● **THE PROBLEM**: Exclude the pictures and return every line exactly as written.

● **RECORDED DATA**:

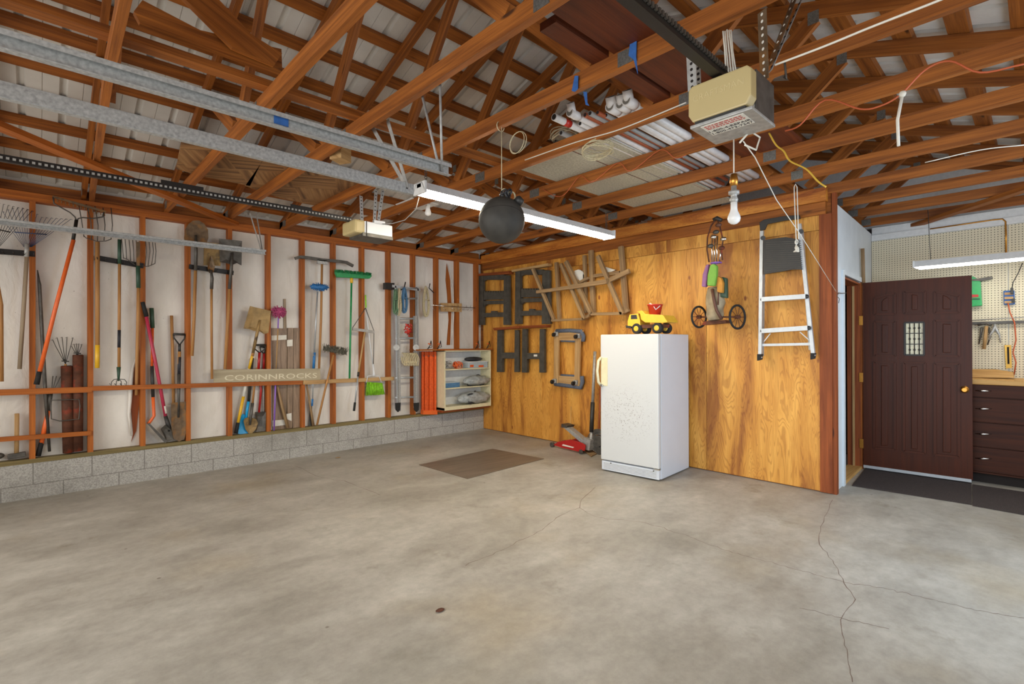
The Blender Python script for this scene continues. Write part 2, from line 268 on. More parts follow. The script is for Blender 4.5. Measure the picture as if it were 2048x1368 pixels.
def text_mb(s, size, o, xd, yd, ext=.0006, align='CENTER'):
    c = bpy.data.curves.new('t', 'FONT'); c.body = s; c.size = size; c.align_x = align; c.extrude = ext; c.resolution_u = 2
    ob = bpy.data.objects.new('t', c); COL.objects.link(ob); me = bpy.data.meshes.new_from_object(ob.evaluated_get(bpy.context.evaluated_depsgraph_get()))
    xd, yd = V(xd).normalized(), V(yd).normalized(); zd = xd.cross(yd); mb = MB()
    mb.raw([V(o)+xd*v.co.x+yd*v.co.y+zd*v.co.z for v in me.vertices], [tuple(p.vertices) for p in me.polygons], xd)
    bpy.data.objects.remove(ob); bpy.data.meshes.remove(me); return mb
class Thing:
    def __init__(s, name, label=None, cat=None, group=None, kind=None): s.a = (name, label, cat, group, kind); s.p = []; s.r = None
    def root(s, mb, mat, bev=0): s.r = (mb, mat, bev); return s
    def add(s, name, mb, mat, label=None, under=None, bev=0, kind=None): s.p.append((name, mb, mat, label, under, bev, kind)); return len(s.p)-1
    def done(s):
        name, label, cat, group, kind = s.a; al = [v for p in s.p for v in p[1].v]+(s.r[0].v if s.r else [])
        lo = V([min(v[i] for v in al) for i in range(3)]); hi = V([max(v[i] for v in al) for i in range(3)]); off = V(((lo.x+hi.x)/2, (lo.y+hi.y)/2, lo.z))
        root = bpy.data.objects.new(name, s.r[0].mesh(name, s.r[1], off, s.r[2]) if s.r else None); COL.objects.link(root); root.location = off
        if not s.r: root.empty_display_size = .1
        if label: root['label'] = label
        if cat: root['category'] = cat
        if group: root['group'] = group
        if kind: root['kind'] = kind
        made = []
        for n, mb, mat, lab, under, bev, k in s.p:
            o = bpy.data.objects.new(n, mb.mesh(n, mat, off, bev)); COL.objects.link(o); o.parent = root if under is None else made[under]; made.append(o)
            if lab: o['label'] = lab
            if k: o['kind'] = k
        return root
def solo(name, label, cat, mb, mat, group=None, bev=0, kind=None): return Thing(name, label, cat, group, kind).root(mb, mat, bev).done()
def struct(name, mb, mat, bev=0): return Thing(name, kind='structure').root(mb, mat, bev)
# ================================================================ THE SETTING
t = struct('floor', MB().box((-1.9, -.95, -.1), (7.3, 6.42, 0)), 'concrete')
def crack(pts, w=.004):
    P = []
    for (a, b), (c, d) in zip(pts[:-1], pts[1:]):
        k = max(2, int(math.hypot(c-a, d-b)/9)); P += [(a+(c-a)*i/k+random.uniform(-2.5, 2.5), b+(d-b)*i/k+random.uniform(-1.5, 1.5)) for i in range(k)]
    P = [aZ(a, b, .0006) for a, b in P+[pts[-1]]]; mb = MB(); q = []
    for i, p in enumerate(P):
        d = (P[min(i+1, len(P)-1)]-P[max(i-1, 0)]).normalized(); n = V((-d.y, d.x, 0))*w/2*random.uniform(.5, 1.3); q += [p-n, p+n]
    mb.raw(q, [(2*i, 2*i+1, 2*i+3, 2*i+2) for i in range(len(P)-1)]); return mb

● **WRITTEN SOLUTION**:
The Blender Python script for this scene continues. Write part 2, from line 268 on. More parts follow. The script is for Blender 4.5. Measure the picture as if it were 2048x1368 pixels.
def text_mb(s, size, o, xd, yd, ext=.0006, align='CENTER'):
    c = bpy.data.curves.new('t', 'FONT'); c.body = s; c.size = size; c.align_x = align; c.extrude = ext; c.resolution_u = 2
    ob = bpy.data.objects.new('t', c); COL.objects.link(ob); me = bpy.data.meshes.new_from_object(ob.evaluated_get(bpy.context.evaluated_depsgraph_get()))
    xd, yd = V(xd).normalized(), V(yd).normalized(); zd = xd.cross(yd); mb = MB()
    mb.raw([V(o)+xd*v.co.x+yd*v.co.y+zd*v.co.z for v in me.vertices], [tuple(p.vertices) for p in me.polygons], xd)
    bpy.data.objects.remove(ob); bpy.data.meshes.remove(me); return mb
class Thing:
    def __init__(s, name, label=None, cat=None, group=None, kind=None): s.a = (name, label, cat, group, kind); s.p = []; s.r = None
    def root(s, mb, mat, bev=0): s.r = (mb, mat, bev); return s
    def add(s, name, mb, mat, label=None, under=None, bev=0, kind=None): s.p.append((name, mb, mat, label, under, bev, kind)); return len(s.p)-1
    def done(s):
        name, label, cat, group, kind = s.a; al = [v for p in s.p for v in p[1].v]+(s.r[0].v if s.r else [])
        lo = V([min(v[i] for v in al) for i in range(3)]); hi = V([max(v[i] for v in al) for i in range(3)]); off = V(((lo.x+hi.x)/2, (lo.y+hi.y)/2, lo.z))
        root = bpy.data.objects.new(name, s.r[0].mesh(name, s.r[1], off, s.r[2]) if s.r else None); COL.objects.link(root); root.location = off
        if not s.r: root.empty_display_size = .1
        if label: root['label'] = label
        if cat: root['category'] = cat
        if group: root['group'] = group
        if kind: root['kind'] = kind
        made = []
        for n, mb, mat, lab, under, bev, k in s.p:
            o = bpy.data.objects.new(n, mb.mesh(n, mat, off, bev)); COL.objects.link(o); o.parent = root if under is None else made[under]; made.append(o)
            if lab: o['label'] = lab
            if k: o['kind'] = k
        return root
def solo(name, label, cat, mb, mat, group=None, bev=0, kind=None): return Thing(name, label, cat, group, kind).root(mb, mat, bev).done()
def struct(name, mb, mat, bev=0): return Thing(name, kind='structure').root(mb, mat, bev)
# ================================================================ THE SETTING
t = struct('floor', MB().box((-1.9, -.95, -.1), (7.3, 6.42, 0)), 'concrete')
def crack(pts, w=.004):
    P = []
    for (a, b), (c, d) in zip(pts[:-1], pts[1:]):
        k = max(2, int(math.hypot(c-a, d-b)/9)); P += [(a+(c-a)*i/k+random.uniform(-2.5, 2.5), b+(d-b)*i/k+random.uniform(-1.5, 1.5)) for i in range(k)]
    P = [aZ(a, b, .0006) for a, b in P+[pts[-1]]]; mb = MB(); q = []
    for i, p in enumerate(P):
        d = (P[min(i+1, len(P)-1)]-P[max(i-1, 0)]).normalized(); n = V((-d.y, d.x, 0))*w/2*random.uniform(.5, 1.3); q += [p-n, p+n]
    mb.raw(q, [(2*i, 2*i+1, 2*i+3, 2*i+2) for i in range(len(P)-1)]); return mb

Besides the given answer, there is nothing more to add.